Data lines.
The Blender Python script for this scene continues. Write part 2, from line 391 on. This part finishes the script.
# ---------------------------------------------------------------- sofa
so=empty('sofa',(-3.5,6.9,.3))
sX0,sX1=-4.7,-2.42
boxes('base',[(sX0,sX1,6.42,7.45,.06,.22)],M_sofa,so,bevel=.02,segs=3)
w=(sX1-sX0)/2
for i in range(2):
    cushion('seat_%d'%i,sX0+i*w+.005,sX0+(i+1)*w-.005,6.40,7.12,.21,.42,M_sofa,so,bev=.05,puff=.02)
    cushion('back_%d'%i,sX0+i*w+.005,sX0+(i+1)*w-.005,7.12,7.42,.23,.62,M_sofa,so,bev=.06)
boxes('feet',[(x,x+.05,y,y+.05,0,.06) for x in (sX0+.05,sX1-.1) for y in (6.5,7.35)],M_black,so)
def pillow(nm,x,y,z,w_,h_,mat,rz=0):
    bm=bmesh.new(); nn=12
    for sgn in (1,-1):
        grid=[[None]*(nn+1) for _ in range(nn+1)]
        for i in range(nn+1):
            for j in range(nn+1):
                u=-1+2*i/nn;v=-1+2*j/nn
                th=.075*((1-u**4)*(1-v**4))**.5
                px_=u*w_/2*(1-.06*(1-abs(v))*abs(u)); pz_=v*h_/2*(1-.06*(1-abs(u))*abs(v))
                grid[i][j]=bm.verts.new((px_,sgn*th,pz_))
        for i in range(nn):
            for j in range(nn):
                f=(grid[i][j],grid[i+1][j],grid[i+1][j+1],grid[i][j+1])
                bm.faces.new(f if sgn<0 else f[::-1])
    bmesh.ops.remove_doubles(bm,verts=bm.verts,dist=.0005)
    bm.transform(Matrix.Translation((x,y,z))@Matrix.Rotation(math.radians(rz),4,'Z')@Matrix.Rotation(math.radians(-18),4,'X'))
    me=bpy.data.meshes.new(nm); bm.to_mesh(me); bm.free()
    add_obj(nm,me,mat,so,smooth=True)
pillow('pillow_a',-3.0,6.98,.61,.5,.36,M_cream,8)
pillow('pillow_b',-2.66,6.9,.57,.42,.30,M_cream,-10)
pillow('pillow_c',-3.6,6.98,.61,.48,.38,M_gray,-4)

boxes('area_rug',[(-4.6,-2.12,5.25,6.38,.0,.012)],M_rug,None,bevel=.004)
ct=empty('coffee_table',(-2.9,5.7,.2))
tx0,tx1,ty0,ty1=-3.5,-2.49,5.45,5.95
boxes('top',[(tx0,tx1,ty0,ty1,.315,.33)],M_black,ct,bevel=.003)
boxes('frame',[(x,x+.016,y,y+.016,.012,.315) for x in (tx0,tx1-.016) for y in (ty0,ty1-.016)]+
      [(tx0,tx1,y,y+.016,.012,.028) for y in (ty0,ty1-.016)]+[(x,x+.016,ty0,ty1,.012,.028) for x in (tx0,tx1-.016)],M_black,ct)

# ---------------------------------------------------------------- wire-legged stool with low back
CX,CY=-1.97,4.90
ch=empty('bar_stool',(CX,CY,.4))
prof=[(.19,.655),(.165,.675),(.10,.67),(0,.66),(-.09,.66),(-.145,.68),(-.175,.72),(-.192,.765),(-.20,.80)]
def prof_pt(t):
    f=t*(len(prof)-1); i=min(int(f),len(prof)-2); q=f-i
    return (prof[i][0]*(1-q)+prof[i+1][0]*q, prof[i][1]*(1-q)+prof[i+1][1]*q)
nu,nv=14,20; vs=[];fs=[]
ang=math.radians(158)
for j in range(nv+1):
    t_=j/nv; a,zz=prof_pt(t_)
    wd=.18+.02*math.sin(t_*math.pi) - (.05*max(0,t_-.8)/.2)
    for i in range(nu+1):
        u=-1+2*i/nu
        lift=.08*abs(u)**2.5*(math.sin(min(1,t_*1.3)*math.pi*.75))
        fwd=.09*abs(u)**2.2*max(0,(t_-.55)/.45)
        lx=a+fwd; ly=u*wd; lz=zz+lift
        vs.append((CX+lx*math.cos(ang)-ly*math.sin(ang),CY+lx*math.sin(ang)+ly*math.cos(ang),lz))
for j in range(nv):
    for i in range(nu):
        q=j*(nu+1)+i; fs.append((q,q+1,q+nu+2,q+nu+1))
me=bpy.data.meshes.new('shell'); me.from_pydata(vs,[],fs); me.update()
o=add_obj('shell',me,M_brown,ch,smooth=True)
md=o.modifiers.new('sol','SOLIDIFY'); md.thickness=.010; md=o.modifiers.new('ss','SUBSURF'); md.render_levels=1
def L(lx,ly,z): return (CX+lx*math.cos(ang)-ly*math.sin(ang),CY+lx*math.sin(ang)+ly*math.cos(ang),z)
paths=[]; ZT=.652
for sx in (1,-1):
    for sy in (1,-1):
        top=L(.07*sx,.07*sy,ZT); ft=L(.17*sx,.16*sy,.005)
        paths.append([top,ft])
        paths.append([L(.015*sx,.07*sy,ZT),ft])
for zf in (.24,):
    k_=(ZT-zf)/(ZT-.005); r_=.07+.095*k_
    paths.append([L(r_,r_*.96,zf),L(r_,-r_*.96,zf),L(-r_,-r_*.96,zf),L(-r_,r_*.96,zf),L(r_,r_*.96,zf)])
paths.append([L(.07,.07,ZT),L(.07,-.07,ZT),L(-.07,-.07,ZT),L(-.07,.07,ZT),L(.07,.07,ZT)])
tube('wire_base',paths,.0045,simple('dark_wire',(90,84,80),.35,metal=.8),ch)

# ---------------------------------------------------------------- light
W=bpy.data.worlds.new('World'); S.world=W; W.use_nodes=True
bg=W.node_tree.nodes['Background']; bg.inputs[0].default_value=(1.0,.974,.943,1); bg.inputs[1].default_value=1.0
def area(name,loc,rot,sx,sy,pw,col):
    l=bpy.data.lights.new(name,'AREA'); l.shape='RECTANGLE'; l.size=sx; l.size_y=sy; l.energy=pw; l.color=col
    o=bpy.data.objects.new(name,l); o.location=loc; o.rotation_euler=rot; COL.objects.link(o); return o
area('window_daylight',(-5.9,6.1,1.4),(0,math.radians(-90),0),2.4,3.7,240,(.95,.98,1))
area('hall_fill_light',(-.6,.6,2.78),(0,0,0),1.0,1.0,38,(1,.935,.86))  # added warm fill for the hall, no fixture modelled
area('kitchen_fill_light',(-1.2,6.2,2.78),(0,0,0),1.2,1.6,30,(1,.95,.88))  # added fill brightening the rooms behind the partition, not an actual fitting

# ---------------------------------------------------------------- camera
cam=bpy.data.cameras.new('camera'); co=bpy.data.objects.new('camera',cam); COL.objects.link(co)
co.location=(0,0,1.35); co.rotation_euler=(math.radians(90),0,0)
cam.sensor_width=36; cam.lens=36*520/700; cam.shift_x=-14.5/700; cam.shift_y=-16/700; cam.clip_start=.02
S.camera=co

Requirement. Return the listing above in full, character for character.

Expected answer.
The Blender Python script for this scene continues. Write part 2, from line 391 on. This part finishes the script.
# ---------------------------------------------------------------- sofa
so=empty('sofa',(-3.5,6.9,.3))
sX0,sX1=-4.7,-2.42
boxes('base',[(sX0,sX1,6.42,7.45,.06,.22)],M_sofa,so,bevel=.02,segs=3)
w=(sX1-sX0)/2
for i in range(2):
    cushion('seat_%d'%i,sX0+i*w+.005,sX0+(i+1)*w-.005,6.40,7.12,.21,.42,M_sofa,so,bev=.05,puff=.02)
    cushion('back_%d'%i,sX0+i*w+.005,sX0+(i+1)*w-.005,7.12,7.42,.23,.62,M_sofa,so,bev=.06)
boxes('feet',[(x,x+.05,y,y+.05,0,.06) for x in (sX0+.05,sX1-.1) for y in (6.5,7.35)],M_black,so)
def pillow(nm,x,y,z,w_,h_,mat,rz=0):
    bm=bmesh.new(); nn=12
    for sgn in (1,-1):
        grid=[[None]*(nn+1) for _ in range(nn+1)]
        for i in range(nn+1):
            for j in range(nn+1):
                u=-1+2*i/nn;v=-1+2*j/nn
                th=.075*((1-u**4)*(1-v**4))**.5
                px_=u*w_/2*(1-.06*(1-abs(v))*abs(u)); pz_=v*h_/2*(1-.06*(1-abs(u))*abs(v))
                grid[i][j]=bm.verts.new((px_,sgn*th,pz_))
        for i in range(nn):
            for j in range(nn):
                f=(grid[i][j],grid[i+1][j],grid[i+1][j+1],grid[i][j+1])
                bm.faces.new(f if sgn<0 else f[::-1])
    bmesh.ops.remove_doubles(bm,verts=bm.verts,dist=.0005)
    bm.transform(Matrix.Translation((x,y,z))@Matrix.Rotation(math.radians(rz),4,'Z')@Matrix.Rotation(math.radians(-18),4,'X'))
    me=bpy.data.meshes.new(nm); bm.to_mesh(me); bm.free()
    add_obj(nm,me,mat,so,smooth=True)
pillow('pillow_a',-3.0,6.98,.61,.5,.36,M_cream,8)
pillow('pillow_b',-2.66,6.9,.57,.42,.30,M_cream,-10)
pillow('pillow_c',-3.6,6.98,.61,.48,.38,M_gray,-4)

boxes('area_rug',[(-4.6,-2.12,5.25,6.38,.0,.012)],M_rug,None,bevel=.004)
ct=empty('coffee_table',(-2.9,5.7,.2))
tx0,tx1,ty0,ty1=-3.5,-2.49,5.45,5.95
boxes('top',[(tx0,tx1,ty0,ty1,.315,.33)],M_black,ct,bevel=.003)
boxes('frame',[(x,x+.016,y,y+.016,.012,.315) for x in (tx0,tx1-.016) for y in (ty0,ty1-.016)]+
      [(tx0,tx1,y,y+.016,.012,.028) for y in (ty0,ty1-.016)]+[(x,x+.016,ty0,ty1,.012,.028) for x in (tx0,tx1-.016)],M_black,ct)

# ---------------------------------------------------------------- wire-legged stool with low back
CX,CY=-1.97,4.90
ch=empty('bar_stool',(CX,CY,.4))
prof=[(.19,.655),(.165,.675),(.10,.67),(0,.66),(-.09,.66),(-.145,.68),(-.175,.72),(-.192,.765),(-.20,.80)]
def prof_pt(t):
    f=t*(len(prof)-1); i=min(int(f),len(prof)-2); q=f-i
    return (prof[i][0]*(1-q)+prof[i+1][0]*q, prof[i][1]*(1-q)+prof[i+1][1]*q)
nu,nv=14,20; vs=[];fs=[]
ang=math.radians(158)
for j in range(nv+1):
    t_=j/nv; a,zz=prof_pt(t_)
    wd=.18+.02*math.sin(t_*math.pi) - (.05*max(0,t_-.8)/.2)
    for i in range(nu+1):
        u=-1+2*i/nu
        lift=.08*abs(u)**2.5*(math.sin(min(1,t_*1.3)*math.pi*.75))
        fwd=.09*abs(u)**2.2*max(0,(t_-.55)/.45)
        lx=a+fwd; ly=u*wd; lz=zz+lift
        vs.append((CX+lx*math.cos(ang)-ly*math.sin(ang),CY+lx*math.sin(ang)+ly*math.cos(ang),lz))
for j in range(nv):
    for i in range(nu):
        q=j*(nu+1)+i; fs.append((q,q+1,q+nu+2,q+nu+1))
me=bpy.data.meshes.new('shell'); me.from_pydata(vs,[],fs); me.update()
o=add_obj('shell',me,M_brown,ch,smooth=True)
md=o.modifiers.new('sol','SOLIDIFY'); md.thickness=.010; md=o.modifiers.new('ss','SUBSURF'); md.render_levels=1
def L(lx,ly,z): return (CX+lx*math.cos(ang)-ly*math.sin(ang),CY+lx*math.sin(ang)+ly*math.cos(ang),z)
paths=[]; ZT=.652
for sx in (1,-1):
    for sy in (1,-1):
        top=L(.07*sx,.07*sy,ZT); ft=L(.17*sx,.16*sy,.005)
        paths.append([top,ft])
        paths.append([L(.015*sx,.07*sy,ZT),ft])
for zf in (.24,):
    k_=(ZT-zf)/(ZT-.005); r_=.07+.095*k_
    paths.append([L(r_,r_*.96,zf),L(r_,-r_*.96,zf),L(-r_,-r_*.96,zf),L(-r_,r_*.96,zf),L(r_,r_*.96,zf)])
paths.append([L(.07,.07,ZT),L(.07,-.07,ZT),L(-.07,-.07,ZT),L(-.07,.07,ZT),L(.07,.07,ZT)])
tube('wire_base',paths,.0045,simple('dark_wire',(90,84,80),.35,metal=.8),ch)

# ---------------------------------------------------------------- light
W=bpy.data.worlds.new('World'); S.world=W; W.use_nodes=True
bg=W.node_tree.nodes['Background']; bg.inputs[0].default_value=(1.0,.974,.943,1); bg.inputs[1].default_value=1.0
def area(name,loc,rot,sx,sy,pw,col):
    l=bpy.data.lights.new(name,'AREA'); l.shape='RECTANGLE'; l.size=sx; l.size_y=sy; l.energy=pw; l.color=col
    o=bpy.data.objects.new(name,l); o.location=loc; o.rotation_euler=rot; COL.objects.link(o); return o
area('window_daylight',(-5.9,6.1,1.4),(0,math.radians(-90),0),2.4,3.7,240,(.95,.98,1))
area('hall_fill_light',(-.6,.6,2.78),(0,0,0),1.0,1.0,38,(1,.935,.86))  # added warm fill for the hall, no fixture modelled
area('kitchen_fill_light',(-1.2,6.2,2.78),(0,0,0),1.2,1.6,30,(1,.95,.88))  # added fill brightening the rooms behind the partition, not an actual fitting

# ---------------------------------------------------------------- camera
cam=bpy.data.cameras.new('camera'); co=bpy.data.objects.new('camera',cam); COL.objects.link(co)
co.location=(0,0,1.35); co.rotation_euler=(math.radians(90),0,0)
cam.sensor_width=36; cam.lens=36*520/700; cam.shift_x=-14.5/700; cam.shift_y=-16/700; cam.clip_start=.02
S.camera=co